WHAT THIS TASK INVOLVES ▸ Reproduce exactly the section that begins at the line containing "Build this scene" and ends at the line containing "SC.camera = cam", both lines included; omit all other lines.

Dataset excerpt
* begin *

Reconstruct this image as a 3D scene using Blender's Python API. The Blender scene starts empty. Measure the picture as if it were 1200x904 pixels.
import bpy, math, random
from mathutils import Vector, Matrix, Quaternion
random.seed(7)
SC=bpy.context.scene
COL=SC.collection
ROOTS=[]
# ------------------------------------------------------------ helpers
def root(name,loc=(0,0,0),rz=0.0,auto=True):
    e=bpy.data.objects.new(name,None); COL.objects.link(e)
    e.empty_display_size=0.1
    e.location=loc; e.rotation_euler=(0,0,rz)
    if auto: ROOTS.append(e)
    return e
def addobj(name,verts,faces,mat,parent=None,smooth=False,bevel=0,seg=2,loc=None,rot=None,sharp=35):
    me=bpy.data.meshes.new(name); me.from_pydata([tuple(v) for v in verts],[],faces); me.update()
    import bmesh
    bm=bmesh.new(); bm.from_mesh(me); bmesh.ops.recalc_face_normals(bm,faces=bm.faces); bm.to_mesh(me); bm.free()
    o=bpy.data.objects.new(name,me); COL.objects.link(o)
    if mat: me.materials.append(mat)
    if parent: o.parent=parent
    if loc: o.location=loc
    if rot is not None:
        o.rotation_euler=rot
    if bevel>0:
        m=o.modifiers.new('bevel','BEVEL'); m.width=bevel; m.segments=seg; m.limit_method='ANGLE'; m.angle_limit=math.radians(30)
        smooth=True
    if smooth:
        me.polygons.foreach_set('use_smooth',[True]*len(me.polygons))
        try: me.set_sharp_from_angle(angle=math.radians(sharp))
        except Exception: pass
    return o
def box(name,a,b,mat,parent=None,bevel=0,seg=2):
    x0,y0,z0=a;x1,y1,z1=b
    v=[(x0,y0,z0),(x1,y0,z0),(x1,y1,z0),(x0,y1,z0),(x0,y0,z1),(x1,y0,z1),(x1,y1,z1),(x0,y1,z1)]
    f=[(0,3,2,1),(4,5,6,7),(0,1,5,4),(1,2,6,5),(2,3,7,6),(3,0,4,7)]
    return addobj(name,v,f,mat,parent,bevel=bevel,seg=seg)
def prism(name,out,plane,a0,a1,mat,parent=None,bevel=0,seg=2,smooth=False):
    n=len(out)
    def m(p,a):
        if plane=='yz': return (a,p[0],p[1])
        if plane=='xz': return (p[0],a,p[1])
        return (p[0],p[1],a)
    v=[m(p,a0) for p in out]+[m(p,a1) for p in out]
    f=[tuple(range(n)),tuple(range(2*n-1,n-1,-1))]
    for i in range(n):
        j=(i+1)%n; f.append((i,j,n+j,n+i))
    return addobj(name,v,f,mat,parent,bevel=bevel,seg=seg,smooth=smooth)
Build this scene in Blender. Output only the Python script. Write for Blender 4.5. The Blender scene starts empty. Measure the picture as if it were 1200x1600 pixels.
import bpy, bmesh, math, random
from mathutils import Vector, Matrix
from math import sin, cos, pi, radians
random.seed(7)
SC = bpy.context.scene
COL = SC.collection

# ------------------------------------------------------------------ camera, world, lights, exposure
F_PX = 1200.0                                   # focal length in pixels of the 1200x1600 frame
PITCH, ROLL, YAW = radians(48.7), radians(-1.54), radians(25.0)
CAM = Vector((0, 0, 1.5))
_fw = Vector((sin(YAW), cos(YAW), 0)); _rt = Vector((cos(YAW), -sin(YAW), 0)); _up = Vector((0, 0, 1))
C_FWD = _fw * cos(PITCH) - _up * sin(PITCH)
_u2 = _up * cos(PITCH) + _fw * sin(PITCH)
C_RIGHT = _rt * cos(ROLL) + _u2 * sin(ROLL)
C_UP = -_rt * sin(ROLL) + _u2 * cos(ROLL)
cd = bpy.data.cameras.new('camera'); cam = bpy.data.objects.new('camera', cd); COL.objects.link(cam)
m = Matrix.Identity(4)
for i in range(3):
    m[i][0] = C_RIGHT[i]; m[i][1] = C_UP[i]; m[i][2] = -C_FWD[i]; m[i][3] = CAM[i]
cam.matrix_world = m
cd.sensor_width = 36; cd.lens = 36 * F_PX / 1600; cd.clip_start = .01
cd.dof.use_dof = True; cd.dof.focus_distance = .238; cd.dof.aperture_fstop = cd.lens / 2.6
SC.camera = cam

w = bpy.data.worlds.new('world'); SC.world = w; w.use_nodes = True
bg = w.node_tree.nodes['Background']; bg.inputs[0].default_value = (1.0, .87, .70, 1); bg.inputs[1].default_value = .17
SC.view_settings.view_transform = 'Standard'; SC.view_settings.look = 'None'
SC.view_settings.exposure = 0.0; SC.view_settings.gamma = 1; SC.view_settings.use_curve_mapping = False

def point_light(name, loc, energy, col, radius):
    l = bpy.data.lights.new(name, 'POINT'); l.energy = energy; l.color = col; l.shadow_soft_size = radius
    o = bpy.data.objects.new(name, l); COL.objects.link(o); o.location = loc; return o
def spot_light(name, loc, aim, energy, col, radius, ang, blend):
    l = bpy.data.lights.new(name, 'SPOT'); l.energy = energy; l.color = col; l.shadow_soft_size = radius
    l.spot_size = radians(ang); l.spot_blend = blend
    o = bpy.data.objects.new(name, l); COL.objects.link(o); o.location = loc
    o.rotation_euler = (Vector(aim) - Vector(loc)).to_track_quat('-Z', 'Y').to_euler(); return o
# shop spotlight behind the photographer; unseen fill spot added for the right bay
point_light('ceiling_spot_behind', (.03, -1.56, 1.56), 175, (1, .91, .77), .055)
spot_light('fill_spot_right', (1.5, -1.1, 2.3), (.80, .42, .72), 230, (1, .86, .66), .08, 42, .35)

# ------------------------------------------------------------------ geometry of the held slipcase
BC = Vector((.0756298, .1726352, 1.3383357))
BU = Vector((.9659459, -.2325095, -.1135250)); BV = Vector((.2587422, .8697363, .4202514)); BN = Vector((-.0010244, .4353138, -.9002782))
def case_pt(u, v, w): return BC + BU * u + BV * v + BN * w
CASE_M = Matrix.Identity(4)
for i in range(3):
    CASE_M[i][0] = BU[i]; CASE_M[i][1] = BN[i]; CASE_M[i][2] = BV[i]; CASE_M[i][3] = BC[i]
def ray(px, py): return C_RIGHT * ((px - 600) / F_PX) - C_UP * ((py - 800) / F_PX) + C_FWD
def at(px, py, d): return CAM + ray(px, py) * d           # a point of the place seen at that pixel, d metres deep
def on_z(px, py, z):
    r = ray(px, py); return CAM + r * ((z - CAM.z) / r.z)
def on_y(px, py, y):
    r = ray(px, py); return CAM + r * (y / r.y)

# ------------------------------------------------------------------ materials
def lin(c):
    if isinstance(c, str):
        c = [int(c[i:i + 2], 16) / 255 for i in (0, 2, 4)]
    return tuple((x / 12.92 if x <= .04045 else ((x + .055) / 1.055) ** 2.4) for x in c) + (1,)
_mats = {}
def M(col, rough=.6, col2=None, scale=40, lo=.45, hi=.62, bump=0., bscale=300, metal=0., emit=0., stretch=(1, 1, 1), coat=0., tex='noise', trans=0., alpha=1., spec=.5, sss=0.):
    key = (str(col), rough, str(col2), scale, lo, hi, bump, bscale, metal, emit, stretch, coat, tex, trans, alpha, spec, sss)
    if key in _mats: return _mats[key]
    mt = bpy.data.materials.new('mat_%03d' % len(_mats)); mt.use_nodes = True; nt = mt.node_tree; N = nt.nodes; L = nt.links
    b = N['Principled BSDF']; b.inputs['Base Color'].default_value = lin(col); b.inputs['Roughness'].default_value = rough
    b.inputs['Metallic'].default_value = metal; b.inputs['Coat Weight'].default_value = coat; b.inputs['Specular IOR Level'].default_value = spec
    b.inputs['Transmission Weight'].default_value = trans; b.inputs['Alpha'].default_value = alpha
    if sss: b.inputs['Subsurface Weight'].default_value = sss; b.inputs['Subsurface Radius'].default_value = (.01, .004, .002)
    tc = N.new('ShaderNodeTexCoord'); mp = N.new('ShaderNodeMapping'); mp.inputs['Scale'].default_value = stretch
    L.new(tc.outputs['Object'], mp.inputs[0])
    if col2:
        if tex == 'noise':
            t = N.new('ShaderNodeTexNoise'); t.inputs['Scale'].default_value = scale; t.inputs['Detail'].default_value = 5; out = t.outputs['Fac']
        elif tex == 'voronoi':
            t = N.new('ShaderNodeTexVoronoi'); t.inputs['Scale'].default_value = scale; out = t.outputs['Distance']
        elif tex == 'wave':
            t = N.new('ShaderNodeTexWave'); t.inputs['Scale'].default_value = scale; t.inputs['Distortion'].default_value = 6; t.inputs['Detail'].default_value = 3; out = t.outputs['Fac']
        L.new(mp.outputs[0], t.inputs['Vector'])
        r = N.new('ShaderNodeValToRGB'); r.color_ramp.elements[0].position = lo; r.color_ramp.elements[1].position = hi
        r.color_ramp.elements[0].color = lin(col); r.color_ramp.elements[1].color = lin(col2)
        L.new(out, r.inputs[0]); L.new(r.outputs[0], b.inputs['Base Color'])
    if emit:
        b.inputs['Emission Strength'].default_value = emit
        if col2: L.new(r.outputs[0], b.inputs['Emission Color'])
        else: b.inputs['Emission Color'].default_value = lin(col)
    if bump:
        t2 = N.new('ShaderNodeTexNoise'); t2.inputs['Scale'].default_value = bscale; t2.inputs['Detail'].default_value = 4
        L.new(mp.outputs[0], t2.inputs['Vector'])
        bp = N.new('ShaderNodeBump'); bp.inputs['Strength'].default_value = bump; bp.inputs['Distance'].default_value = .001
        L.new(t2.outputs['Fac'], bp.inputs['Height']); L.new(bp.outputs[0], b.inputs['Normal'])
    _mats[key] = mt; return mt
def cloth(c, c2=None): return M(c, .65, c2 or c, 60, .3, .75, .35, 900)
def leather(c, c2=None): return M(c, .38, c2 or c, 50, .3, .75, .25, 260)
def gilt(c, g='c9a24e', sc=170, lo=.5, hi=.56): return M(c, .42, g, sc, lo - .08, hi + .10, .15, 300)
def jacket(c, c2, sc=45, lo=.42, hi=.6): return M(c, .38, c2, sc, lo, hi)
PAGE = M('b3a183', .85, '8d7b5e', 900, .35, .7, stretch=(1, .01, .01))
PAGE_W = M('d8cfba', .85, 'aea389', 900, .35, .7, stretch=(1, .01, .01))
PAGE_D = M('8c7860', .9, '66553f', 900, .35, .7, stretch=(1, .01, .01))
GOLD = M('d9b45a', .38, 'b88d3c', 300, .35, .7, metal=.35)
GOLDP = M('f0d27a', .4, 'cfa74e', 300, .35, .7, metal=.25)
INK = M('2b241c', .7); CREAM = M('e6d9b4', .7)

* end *

SOLUTION BELOW ▸
Build this scene in Blender. Output only the Python script. Write for Blender 4.5. The Blender scene starts empty. Measure the picture as if it were 1200x1600 pixels.
import bpy, bmesh, math, random
from mathutils import Vector, Matrix
from math import sin, cos, pi, radians
random.seed(7)
SC = bpy.context.scene
COL = SC.collection

# ------------------------------------------------------------------ camera, world, lights, exposure
F_PX = 1200.0                                   # focal length in pixels of the 1200x1600 frame
PITCH, ROLL, YAW = radians(48.7), radians(-1.54), radians(25.0)
CAM = Vector((0, 0, 1.5))
_fw = Vector((sin(YAW), cos(YAW), 0)); _rt = Vector((cos(YAW), -sin(YAW), 0)); _up = Vector((0, 0, 1))
C_FWD = _fw * cos(PITCH) - _up * sin(PITCH)
_u2 = _up * cos(PITCH) + _fw * sin(PITCH)
C_RIGHT = _rt * cos(ROLL) + _u2 * sin(ROLL)
C_UP = -_rt * sin(ROLL) + _u2 * cos(ROLL)
cd = bpy.data.cameras.new('camera'); cam = bpy.data.objects.new('camera', cd); COL.objects.link(cam)
m = Matrix.Identity(4)
for i in range(3):
    m[i][0] = C_RIGHT[i]; m[i][1] = C_UP[i]; m[i][2] = -C_FWD[i]; m[i][3] = CAM[i]
cam.matrix_world = m
cd.sensor_width = 36; cd.lens = 36 * F_PX / 1600; cd.clip_start = .01
cd.dof.use_dof = True; cd.dof.focus_distance = .238; cd.dof.aperture_fstop = cd.lens / 2.6
SC.camera = cam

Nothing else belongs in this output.